Namun tIdak demikian halnya dengan Partai Demokrat. Partai ini masih terbuka untuk dimainkan dan diajak ikut bermain untuk kompromi dengan harga yang pantas.

Tapi lebih bagus lagi jika diambil alih karena PD akan menjadi “middle range party” yang akan punya bargaining politic yang kuat.

Sekuat PKS yang kemungkinan akan juga bertambah suaranya karena banyak kelompok Islam yang tidak suka efpei dibubarkan, yang anti Jokowi dan yang tidak puas dengan hasil penyelidikan polisi yang mungkin membebaskan Abu Janda dari penjara.

Artinya, Partai Demokrat akan semakin berkibar di 2024 and beyond.

Yang mewarnai pertarungan politik setelah era pak Jokowi yang diperkirakan tidak sekuat sekarang. Karena orang akan mengukur credential dan kapabilitas siapapun Presiden Indonesia di masa mendatang dari bajunya pak Jokowi.
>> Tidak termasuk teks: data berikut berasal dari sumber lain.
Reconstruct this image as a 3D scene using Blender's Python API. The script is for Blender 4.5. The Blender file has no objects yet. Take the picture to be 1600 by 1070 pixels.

Jadi tidak heran jika ada isu kudeta di Partai Demokrat karena tampilannya kini semakin seksi.

Baca Juga: Kudeta Demokrat: Ini Bukan Permainan SBY!

Dan petinggi PD menuding pak Moeldoko berniat atau setidaknya merestui AHY dicopot dari Ketum lewat Munas Luar Biasa.

Kita tidak tahu sejauh mana peran pak Moeldoko sebenarnya. Apakah sekedar menerima curhatan barisan sakit hati Partai Demokrat ataukah melihat peluang untuk berkibar di PD.

Jika memang benar pak Moeldoko punya niat menggambil alih PD, juga tidak salah. Namanya politik selalu ingin menggapai kekuasaan terlepas dari etis atau tidak.

Karena mungkin Pak Moeldoko bertindak demikian sebagai bagian dari usaha para pendukung pak Jokowi untuk memberikan wadah politik bagi beliau selepas tidak menjabat Presiden lagi.

Untuk jaga-jaga jika konstelasi politik yang terjadi di PDIP di masa depan mendepak pak Joko Widodo karena partai itu memandang beliau tidak diperlukan lagi.

Atau memandang keberadaan beliau sudah menghalangi niatan elit partai ini.

Atau justru pak Jokowi yang keluar dari PDIP.